Saturday meant time for Stage 2, which was calling close by to where I was staying. I got up early to get a bit of planning done, and managed to watch the womens race on TV, which meant I could do a bit of sneaky location spotting, choosing where would be a good place to watch from. I decided since I’ve seen so many bike races, that for once, I chose to watch the riders descending after a climb, and settled on the other side of Lofthouse, where the road kicks up a bit, and kinks round after a nice steep downhill. I thought that would be good.

So I set off on the ride, and took in some more stunning scenery, and some brutal roads, the road from Grassington to Pateley Bridge I think is considered kind of a “main road” … by my standards is was essentially empty, saw about 10 cars the whole time, bliss. Anyway, the road, yeah,  that was a good challenge, a nice enough road, but some big old climbs. The scenery again makes it worthwhile, there’s a climb after you come out of Hebden and go down for a bit, then kicks right up, quite straight and nasty. That was a bit of a surprise!

            Once I had ridden down into Pateley Bridge, which is a lovely sweeping descent, I found myself on the route for the race, and rode up past the Gouthwaite reservoir. What an enjoyable little road that is. A gently rolling road until you get to into Lofthouse … then it goes up hill, fast. To be honest, it was a really great climb, and it is so much fun to do with people watching, you’ve got guys at the bottom drinking beer and chanting for wheelies … I’m not good at wheelies, and even if I was, I wasn’t going to be doing that with the wall that was in front of me! So off I plodded up the climb past corner after corner full of people shouting and preparing themselves for the race, it’s a tough climb is Lofthouse, and it’s even worse with a 1km to go sign taunting you … especially when you get there only to realise you’re no where near the end of the climbing. Still, it’s a great view at the KOM point, looking down over the crowds massing ready for the race to pass though. 

           

 

I rolled down the otherside and starting scouting for my spot, but suddenly felt a ping in my foot … “hmmm, I don’t remember unbuckling my shoes ….” … oh great. My tightening cable on my Bont shoes had broken and it was impossible to tighten. Disaster.

I tried to fix it by the roadside but no joy, I tied it together as best I could but then spotted a chap beside the road with a white van. A white van … in my head, he could have all sorts in there, including some electrical tape so I can bind the shoe to my foot :)        Luckily… he did. What a result.

           

 

Now, with shoe taped to my foot, I sat a waited for the race to pass through, first the break of 4 which had split into two groups of two, and then a couple of minutes later the 180 strong peloton sped past me almost in single file, it was a great spot to watch it from as I managed to get photos of almost every rider.

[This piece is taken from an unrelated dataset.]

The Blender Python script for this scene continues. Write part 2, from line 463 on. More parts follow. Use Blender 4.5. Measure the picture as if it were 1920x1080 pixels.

Result.

 

 

The next day things were a lot simpler. I only had a few hours as I needed to hit the roads, so decided I head down through Grassington and on to Burnsall, or Linton. After chatting to my hosts they had persuaded me to go to Linton. So off I went, a nice leisurely ride to Linton, chatting to a few locals as I past them on our bikes. I managed to find another good spot, a little rise, with a bridge. I got out my phone and had 4G so managed to watch the race live until it got to me, and the best bit was that the break had about 4 minutes, so I caught the break from up on a verge:

 

 

Then when they had gone through, hot footed it over the road, and waited for the bunch to scream through, didn’t take long and they’re all through. Direct Energie and Team Sky on the front. Followed of course by countless team cars and police.

 

 

Once they had all gone, it was time to jump on my bike, and get on back, but not before tackling number 45 on the 100 greatest climbs of Great Britain … Park Rash. That. Is. Brutal. Especially after 3 days hilly riding and about 250km’s in the legs. That’s my excuses anyway … But if you’re in the area, you’ve got to ride it, it’s so brutal, it’s beautiful, and it makes Lofthouse feel like a speed bump!

Needless to say, I’ll be back Yorkshire.